Long and short, good and bad

The way one gets sad when they lose an old friend, some people get sad when a stock stops doing well. It's even stranger than that. I met someone who once had a longstanding and trusting relationship - there's no other word - with the Castrol stock. For almost two decades, this person put a large proportion of his family's savings into this stock, and the stock has delivered. Much of what one sets as life's big financial goals was achieved by the returns generated by this stock. It was like having a friend who helped you at every turn in life. And then, at some point about seven years ago, it all changed. It was as if an old friend turned traitorous and stopped caring for you.

This is not an unusual thing to happen. The way people have favourite cars or shoes or so many other things, many equity investors have favourite stocks. Typically, someone buys a stock early in its life, and it becomes a multi-bagger. For years or even decades, it keeps rising and delivers outsize returns. Those who are smart enough to start at the right time and hang on through bouts of volatility develop a deeper and deeper trust in such stock and often generate significant wealth through that stock alone. Other examples that I have often heard being mentioned are Asian Paints, HDFC Bank and of course, the IT giants.

The most amusing example is one I came across on Youtube a few days ago while searching for videos of Buffett and Munger at the annual shareholders' meet of Berkshire Hathaway. A well-known country singer in the US named Jimmy Buffett bought a large amount of Berkshire Hathaway stock about 25 years ago because he has the same last name as Warren Buffett, although he is no relation. He never sold this stock, which has added a serious amount to his wealth over the years. Jimmy Buffett is very wealthy, and although I couldn't find any authentic information about how much of that wealth is from the Berkshire stock, holding it for two and a half decades couldn't have hurt.

While I certainly don't recommend that you buy stocks in companies whose promoters share your first or last name, Jimmy Buffett's story does show that having a kind of a relationship of fondness with stock is probably a global phenomenon. I've also come across the same fondness that some investors have for certain mutual funds, but somehow, that's much rarer - perhaps it's not easy to anthropomorphise a mutual fund as it is a business. Mutual funds are an impersonal kind of thing.

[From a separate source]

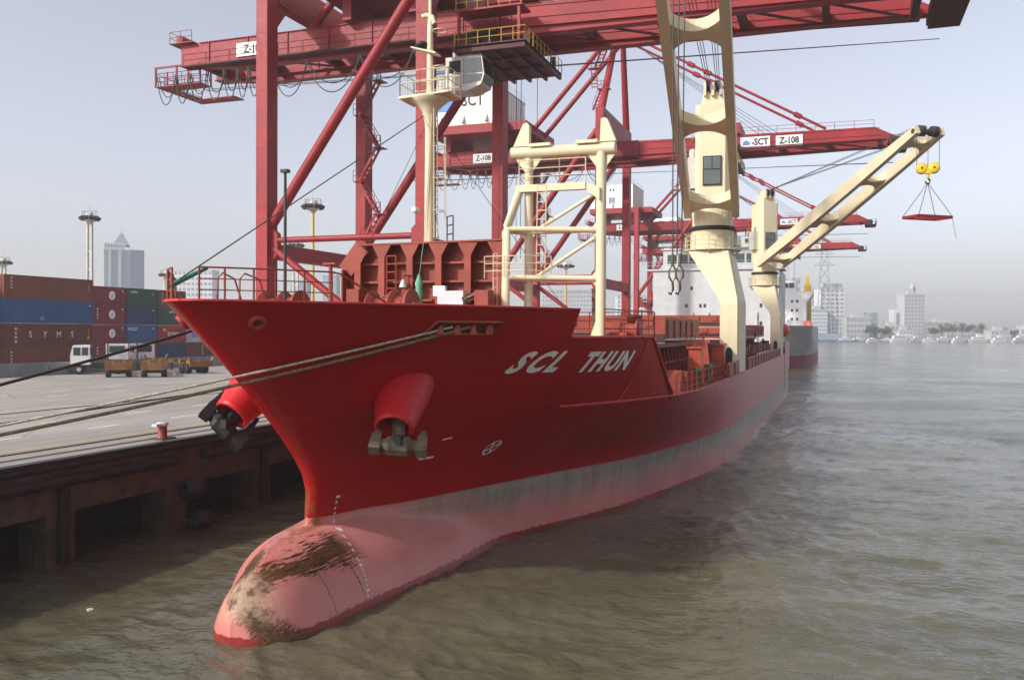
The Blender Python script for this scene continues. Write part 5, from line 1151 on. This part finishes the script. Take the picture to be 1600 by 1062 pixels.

This kind of thing can stand in the way of making good investment decisions. In almost every case, people who had favourite stocks refused to sell them when the underlying business was in trouble. It's not even about trouble. It's just that years pass, and sometimes businesses' prospects change because the economy or entire industries and sectors change. Businesses become dull, and then sometimes they recover their mojo. One perfect example in India is Unilever. This was a fine stock to own until the turn of the century. Then, around 2001, the wind shifted, and for something like a decade, it went literally nowhere. And then there was another reversal and the following decade was another great one. These are broad slow trends that short-term punters overlook, which is fine.

However, the point is that long-term does not mean that you stop paying attention. Some weeks ago, when the HDFC merger was announced, I recalled a comment from a fund manager (I think it was Samir Arora) who had bought into HDFC Bank years ago and held on for fabulous returns. I'm not sure of the exact words but essentially, he said that I haven't held HDFC Bank for 20 years but for 80 quarters. That's the right way of looking at the long term. Some things change, and some don't. You need to figure out which is which.